Tilly agrees that property share prices could remain erratic in the short term but he still expects the sector to deliver an average 12%-14%/year total return over the next three years. Dividend growth should come in at just more than 8% for 2018 as a whole (11% in 2017).
However, Tilly stresses that there will be a big divergence in individual stock performance.

"Most SA-centric property companies are likely to achieve low single-digit and even negative dividend growth due to an underperforming SA economy, while fast-growing counters with an offshore footprint are likely to outperform, given the positive yield spread created by low funding costs."
Smith says while property investors are likely to remain somewhat skittish in the short term given the large weighting of the Resilient group of companies in the sector, demand for offshore property stocks backed by quality management teams with a proven track record is likely to remain strong over the next 12 months.
"In contrast, demand for SA-focused stocks will largely depend on the local political landscape, which will affect investor confidence.
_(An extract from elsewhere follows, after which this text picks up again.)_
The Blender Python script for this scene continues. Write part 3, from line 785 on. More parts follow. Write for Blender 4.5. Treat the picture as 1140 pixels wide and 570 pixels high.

Property fundamentals in SA, however, remain under pressure as the weak economy and battered consumer sentiment continue to translate into higher portfolio vacancies and slower rental growth."
Anchor Stockbrokers is forecasting a 13.5% total return for the listed property index for 2018 and average dividend growth of 10% (weighted).
But, as Smith points out, it is extremely difficult to forecast total returns for the year ahead as price movements are being influenced by increased activity among traders and hedge funds (as opposed to long-term investors) on the back of market speculation. Moreover, potential political outcomes will affect investor appetite and currency movements.
Anchor Stockbrokers estimates a bear-case scenario of 8.4% and a bull-case scenario of as much as 25.5%.